Day 3 - Gentlepersons, Start Your Engines!

There’s a lot to be said for the sense we had today - a sense of getting down to business. Of course, I can only speak from my perspective, and that’s from having sat through my first three committee hearings of the session and a brief floor session where I got to refer my first bill to a committee, but it was a fast-paced day to say the least.  We seemed to be on the grand prix race track, ready to go.

My day started out with the Commerce and Labor Committee, chaired by Senator Spearman. Senator Spearman is a fiery preacher who started off offering the prayer on the floor on our first day. She’s primarily focused on two things: systemic racism and promoting veterans. And she runs a tight ship. I enjoy working in her committees and she’s pretty levelheaded. As long as you don’t offend (and are not easily offended), you tend to really like her.

We heard one bill, one of Senator Spearman’s committee bills, on the licensing and regulation of employee leasing companies. This seemed like a simple, small administrative change, moving the regulation and oversight of employee leasing companies from the Division of Industrial Relations (DIR) to the Commissioner of Insurance. The logic was that DIR doesn’t have the expertise in reviewing and understanding the financial reports and applications of these companies, but the Commissioner of Insurance does.

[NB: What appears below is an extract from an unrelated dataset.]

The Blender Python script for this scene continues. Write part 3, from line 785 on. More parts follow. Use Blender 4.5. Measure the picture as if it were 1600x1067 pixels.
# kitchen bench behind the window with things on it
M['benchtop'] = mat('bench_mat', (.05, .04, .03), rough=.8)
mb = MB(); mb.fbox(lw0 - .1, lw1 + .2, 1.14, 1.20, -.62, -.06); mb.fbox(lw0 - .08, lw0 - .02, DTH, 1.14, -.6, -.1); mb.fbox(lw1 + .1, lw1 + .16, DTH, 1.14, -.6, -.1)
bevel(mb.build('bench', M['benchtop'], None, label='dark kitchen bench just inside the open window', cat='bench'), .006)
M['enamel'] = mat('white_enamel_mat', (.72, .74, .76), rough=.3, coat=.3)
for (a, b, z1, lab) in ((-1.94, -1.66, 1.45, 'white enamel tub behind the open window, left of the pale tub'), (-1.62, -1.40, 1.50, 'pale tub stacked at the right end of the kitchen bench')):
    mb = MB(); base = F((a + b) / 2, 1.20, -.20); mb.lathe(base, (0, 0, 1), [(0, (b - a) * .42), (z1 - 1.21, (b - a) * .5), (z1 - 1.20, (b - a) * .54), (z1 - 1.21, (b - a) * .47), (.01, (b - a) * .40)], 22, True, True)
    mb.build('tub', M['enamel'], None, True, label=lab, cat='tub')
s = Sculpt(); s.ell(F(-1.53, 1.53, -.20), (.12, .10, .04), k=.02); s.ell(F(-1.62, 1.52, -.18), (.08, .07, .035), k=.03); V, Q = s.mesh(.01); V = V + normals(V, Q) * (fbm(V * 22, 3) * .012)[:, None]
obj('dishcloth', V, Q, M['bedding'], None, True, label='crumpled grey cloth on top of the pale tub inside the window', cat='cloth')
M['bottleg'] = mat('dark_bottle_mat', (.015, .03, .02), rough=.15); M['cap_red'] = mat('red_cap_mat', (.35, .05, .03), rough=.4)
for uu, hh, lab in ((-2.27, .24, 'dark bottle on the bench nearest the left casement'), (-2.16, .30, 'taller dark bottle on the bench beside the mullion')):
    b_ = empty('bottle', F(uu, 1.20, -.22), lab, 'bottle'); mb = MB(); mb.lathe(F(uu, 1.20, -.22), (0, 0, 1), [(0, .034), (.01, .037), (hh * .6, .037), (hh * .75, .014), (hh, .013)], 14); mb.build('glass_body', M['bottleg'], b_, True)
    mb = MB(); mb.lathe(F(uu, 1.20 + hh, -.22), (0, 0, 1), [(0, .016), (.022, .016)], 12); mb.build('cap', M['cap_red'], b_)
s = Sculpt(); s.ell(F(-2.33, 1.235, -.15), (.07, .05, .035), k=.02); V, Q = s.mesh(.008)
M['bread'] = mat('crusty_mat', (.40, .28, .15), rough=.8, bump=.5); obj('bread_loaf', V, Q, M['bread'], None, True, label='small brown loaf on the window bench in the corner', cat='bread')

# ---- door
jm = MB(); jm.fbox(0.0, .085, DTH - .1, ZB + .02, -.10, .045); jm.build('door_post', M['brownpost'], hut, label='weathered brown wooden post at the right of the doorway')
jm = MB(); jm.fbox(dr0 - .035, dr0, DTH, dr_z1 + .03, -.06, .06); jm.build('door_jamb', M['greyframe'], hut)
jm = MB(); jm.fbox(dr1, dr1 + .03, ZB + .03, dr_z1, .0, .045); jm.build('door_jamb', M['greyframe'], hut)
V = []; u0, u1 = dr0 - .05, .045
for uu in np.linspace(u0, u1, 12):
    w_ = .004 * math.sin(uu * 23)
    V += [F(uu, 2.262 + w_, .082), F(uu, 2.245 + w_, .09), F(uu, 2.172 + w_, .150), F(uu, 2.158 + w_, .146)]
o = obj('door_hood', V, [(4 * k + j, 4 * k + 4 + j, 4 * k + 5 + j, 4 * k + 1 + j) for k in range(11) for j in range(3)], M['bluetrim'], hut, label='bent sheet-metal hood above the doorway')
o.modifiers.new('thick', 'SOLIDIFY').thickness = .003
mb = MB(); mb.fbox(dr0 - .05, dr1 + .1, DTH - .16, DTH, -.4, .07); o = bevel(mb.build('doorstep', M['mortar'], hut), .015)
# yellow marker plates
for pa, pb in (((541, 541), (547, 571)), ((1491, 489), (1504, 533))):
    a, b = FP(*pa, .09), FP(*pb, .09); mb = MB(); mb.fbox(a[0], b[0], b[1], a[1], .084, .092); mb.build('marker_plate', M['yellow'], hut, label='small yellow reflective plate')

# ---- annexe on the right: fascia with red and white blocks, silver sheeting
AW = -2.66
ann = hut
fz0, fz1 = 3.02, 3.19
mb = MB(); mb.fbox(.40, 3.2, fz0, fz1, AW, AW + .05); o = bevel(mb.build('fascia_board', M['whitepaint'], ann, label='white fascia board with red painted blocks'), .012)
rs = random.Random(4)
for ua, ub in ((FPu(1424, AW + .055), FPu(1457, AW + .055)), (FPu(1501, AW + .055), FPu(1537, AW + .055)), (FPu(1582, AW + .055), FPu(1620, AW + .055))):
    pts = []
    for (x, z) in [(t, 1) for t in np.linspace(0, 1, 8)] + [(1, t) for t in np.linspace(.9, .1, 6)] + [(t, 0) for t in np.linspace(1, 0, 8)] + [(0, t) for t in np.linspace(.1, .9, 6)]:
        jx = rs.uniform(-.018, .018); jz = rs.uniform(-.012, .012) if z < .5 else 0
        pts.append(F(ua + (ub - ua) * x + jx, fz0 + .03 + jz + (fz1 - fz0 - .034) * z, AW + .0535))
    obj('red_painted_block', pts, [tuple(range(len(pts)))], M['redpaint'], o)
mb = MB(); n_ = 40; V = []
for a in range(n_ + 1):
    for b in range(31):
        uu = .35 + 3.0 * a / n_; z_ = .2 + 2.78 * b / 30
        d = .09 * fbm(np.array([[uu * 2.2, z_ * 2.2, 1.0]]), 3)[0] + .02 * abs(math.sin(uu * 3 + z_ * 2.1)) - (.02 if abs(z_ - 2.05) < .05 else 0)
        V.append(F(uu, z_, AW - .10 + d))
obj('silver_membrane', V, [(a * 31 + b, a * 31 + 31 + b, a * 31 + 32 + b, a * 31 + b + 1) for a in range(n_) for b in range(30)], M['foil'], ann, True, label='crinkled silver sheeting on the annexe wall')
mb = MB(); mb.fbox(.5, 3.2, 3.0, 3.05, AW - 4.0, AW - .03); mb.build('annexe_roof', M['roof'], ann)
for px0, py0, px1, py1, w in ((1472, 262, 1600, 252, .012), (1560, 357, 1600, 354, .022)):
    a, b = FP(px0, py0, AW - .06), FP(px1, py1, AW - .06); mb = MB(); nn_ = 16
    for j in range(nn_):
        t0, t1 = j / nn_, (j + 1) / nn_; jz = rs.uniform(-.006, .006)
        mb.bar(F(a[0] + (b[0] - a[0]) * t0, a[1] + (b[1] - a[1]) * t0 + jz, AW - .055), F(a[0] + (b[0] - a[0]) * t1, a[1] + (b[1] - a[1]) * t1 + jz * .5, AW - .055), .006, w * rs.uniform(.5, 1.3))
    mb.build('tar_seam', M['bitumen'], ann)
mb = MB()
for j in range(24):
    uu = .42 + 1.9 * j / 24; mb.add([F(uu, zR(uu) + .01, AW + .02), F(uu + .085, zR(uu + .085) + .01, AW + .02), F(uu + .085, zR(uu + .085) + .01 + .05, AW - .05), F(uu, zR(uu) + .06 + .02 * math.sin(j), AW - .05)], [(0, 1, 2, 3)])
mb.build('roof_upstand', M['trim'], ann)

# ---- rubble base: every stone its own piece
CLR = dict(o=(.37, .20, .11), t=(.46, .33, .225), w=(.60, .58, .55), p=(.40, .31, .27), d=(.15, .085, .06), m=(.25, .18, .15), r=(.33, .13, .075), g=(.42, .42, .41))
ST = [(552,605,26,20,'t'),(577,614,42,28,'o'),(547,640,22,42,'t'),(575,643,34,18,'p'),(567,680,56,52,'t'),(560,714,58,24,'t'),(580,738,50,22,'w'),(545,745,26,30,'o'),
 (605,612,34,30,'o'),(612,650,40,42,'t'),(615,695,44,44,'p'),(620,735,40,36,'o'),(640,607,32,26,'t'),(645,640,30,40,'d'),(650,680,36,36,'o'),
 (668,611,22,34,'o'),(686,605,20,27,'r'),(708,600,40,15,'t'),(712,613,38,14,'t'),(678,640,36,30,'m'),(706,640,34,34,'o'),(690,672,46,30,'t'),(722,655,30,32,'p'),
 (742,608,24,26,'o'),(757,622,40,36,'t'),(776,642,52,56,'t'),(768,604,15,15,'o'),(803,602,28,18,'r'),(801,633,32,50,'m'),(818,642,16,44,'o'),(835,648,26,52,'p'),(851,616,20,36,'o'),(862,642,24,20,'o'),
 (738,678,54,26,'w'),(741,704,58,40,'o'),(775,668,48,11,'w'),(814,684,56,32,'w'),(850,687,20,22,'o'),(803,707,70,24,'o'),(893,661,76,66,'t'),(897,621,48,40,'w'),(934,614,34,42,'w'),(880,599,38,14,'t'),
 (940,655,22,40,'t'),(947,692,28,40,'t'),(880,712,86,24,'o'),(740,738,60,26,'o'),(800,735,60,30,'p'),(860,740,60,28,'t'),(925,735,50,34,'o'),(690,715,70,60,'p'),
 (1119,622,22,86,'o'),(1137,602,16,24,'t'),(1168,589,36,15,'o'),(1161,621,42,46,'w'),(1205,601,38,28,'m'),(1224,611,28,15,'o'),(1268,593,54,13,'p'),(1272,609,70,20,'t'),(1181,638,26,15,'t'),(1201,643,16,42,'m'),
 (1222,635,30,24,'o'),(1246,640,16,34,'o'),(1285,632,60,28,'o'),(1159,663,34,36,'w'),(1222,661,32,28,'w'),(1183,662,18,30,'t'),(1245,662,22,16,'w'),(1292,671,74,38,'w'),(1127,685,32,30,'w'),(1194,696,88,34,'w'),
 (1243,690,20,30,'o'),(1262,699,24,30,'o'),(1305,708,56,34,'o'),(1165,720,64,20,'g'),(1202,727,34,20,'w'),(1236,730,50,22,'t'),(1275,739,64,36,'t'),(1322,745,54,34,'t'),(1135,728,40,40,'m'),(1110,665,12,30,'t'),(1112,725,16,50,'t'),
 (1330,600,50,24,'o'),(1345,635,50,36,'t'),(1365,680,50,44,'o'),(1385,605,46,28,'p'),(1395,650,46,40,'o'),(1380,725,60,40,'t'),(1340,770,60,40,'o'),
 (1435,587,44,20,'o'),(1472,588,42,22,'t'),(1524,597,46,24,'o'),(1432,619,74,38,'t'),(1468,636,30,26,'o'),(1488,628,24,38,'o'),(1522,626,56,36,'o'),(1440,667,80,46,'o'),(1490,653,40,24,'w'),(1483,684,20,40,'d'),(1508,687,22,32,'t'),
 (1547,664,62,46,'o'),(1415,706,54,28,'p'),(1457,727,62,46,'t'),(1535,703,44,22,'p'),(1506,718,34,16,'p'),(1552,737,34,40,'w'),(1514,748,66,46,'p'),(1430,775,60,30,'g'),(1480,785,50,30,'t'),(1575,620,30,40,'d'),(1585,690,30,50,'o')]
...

At the very end of the presentation, however, the Department of Labor stepped in proposing a “friendly amendment.” (These are amendments that are not opposed by the drafter or sponsor of the bill.)  That amendment proposed to move the regulation of employee leasing companies to the Department of Labor since their wheelhouse is all about labor and employees.  Makes sense.  Yet they don’t have the expertise to review the financial documents either, so they would have to rely on the Commissioner of Insurance to do that.  But wasn’t that the problem they were trying to fix at DIR in the first place?  (There’s more work to do.)

Next was the Judiciary Committee.  We were given cute little paddles with handwritten “yes” on one side and “no” on the other (along with our names so we’d know who’s it was) so we could waive them whenever we were asked to vote on something.  Then came a hard ban on anything plastic in the committee hearing.  It was a full-on lecture on plastics in the ocean (there soon will be more plastic in the ocean than fish, or so we are told).  Mom told us we’d get a stern scolding if she saw any of us using anything plastic during a hearing – a water bottle, a pen, polyester pants, other things? – and we were on notice.  She wrapped up the committee rules with a second lecture, this time on decorum. We are to use strictly gender-neutral terms – no Madam Chair, Chairwoman, etc.  Just Chair Scheible.  That’s fine.  The funny part was that she was the first person to break that new rule.  She’s learning.

Finally, Growth and Infrastructure – or “upper G.I.” as it is often known.  We only introduced ourselves and went over the rules, which were pretty normal.  We also heard about the Committee Brief, a document that explains what the committee does and doesn’t do.  Good start.

What was shocking to me, however, was reading at 5:00 pm or so about the Governor’s plan to allow tech companies to establish their own independent county and local governments, presumably fully owned and operated by the company, who will then be able to establish their own laws, taxes, and other rules of the road.  Hey now, really - what bad things could happen with that idea?

Yes, this session is shaping up to be one for the record books. The engines have started and some are ready to peel out and go. I just hope we have enough people paying attention to call out the truly scary things and keep us on the pavement.